● **Task instructions**: Starting at the top of the listing, extract every line up to and including the one with "COL = SC.collection". Pictures stay out of the copy.

= = = =

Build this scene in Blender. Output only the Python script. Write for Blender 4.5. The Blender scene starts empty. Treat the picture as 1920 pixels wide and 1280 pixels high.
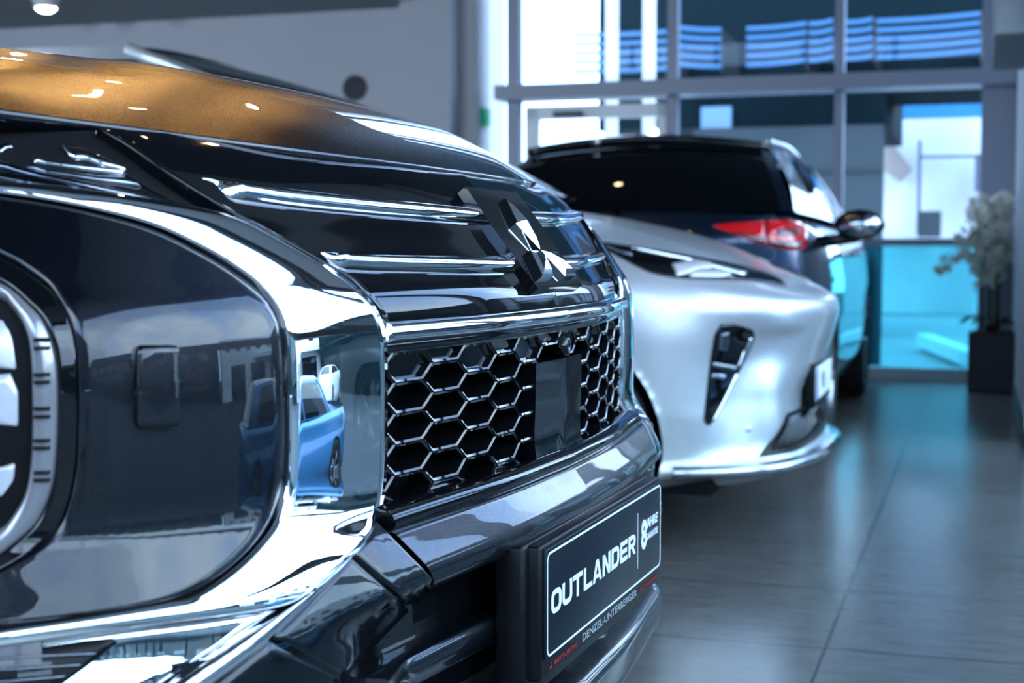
import bpy, bmesh, math, random
from mathutils import Vector, Matrix
from mathutils.bvhtree import BVHTree
from math import sin, cos, pi, radians, sqrt, atan2, exp, tan

random.seed(7)
SC = bpy.context.scene
COL = SC.collection

# ------------------------------------------------------------------ camera
FPX = 2770.0                                   # focal length in pixels of the 1920 px wide frame
CAMZ = 0.95
PITCH = math.atan(170.0 / FPX)
EYE = Vector((0, 0, CAMZ))
FWD = Vector((0, cos(PITCH), -sin(PITCH)))
UPV = Vector((0, sin(PITCH), cos(PITCH)))

def ray(px, py):
    d = FWD + Vector((1, 0, 0)) * ((px - 960.0) / FPX) + UPV * ((640.0 - py) / FPX)
    return d.normalized()

# ------------------------------------------------------------------ small maths
def lerp(a, b, t):
    return a + (b - a) * t

def clamp(x, a=0.0, b=1.0):
    return max(a, min(b, x))

def smooth(a, b, x):
    t = clamp((x - a) / (b - a))
    return t * t * (3 - 2 * t)

def table(pts, x):
    """smooth monotone-ish interpolation of a table of (x, y)"""
    if x <= pts[0][0]:
        return pts[0][1]
    if x >= pts[-1][0]:
        return pts[-1][1]
    n = len(pts)
    for i in range(n - 1):
        if pts[i][0] <= x <= pts[i + 1][0]:
            break
    def slope(k):
        if k <= 0 or k >= n - 1:
            j = 0 if k <= 0 else n - 2
            return (pts[j + 1][1] - pts[j][1]) / (pts[j + 1][0] - pts[j][0])
        d0 = (pts[k][1] - pts[k - 1][1]) / (pts[k][0] - pts[k - 1][0])
        d1 = (pts[k + 1][1] - pts[k][1]) / (pts[k + 1][0] - pts[k][0])
        if d0 * d1 <= 0:
            return 0.0
        return 2 * d0 * d1 / (d0 + d1)
    h = pts[i + 1][0] - pts[i][0]
    t = (x - pts[i][0]) / h
    m0, m1 = slope(i) * h, slope(i + 1) * h
    t2, t3 = t * t, t * t * t
    return (2*t3 - 3*t2 + 1) * pts[i][1] + (t3 - 2*t2 + t) * m0 + (-2*t3 + 3*t2) * pts[i+1][1] + (t3 - t2) * m1

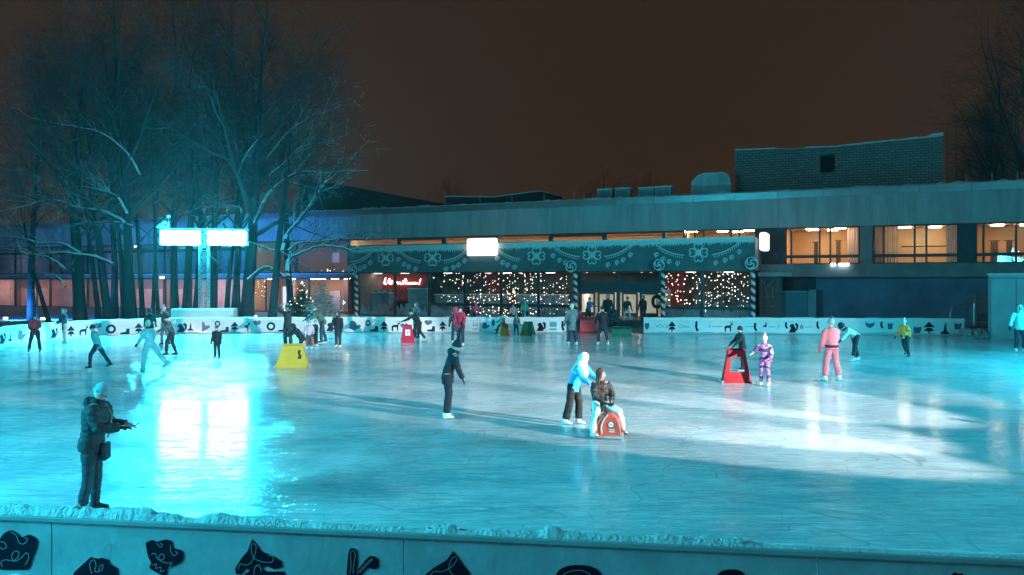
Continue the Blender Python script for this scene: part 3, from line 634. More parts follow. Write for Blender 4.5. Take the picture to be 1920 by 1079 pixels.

= = = =

● **The completed task**:
Build this scene in Blender. Output only the Python script. Write for Blender 4.5. The Blender scene starts empty. Treat the picture as 1920 pixels wide and 1280 pixels high.
import bpy, bmesh, math, random
from mathutils import Vector, Matrix
from mathutils.bvhtree import BVHTree
from math import sin, cos, pi, radians, sqrt, atan2, exp, tan

random.seed(7)
SC = bpy.context.scene
COL = SC.collection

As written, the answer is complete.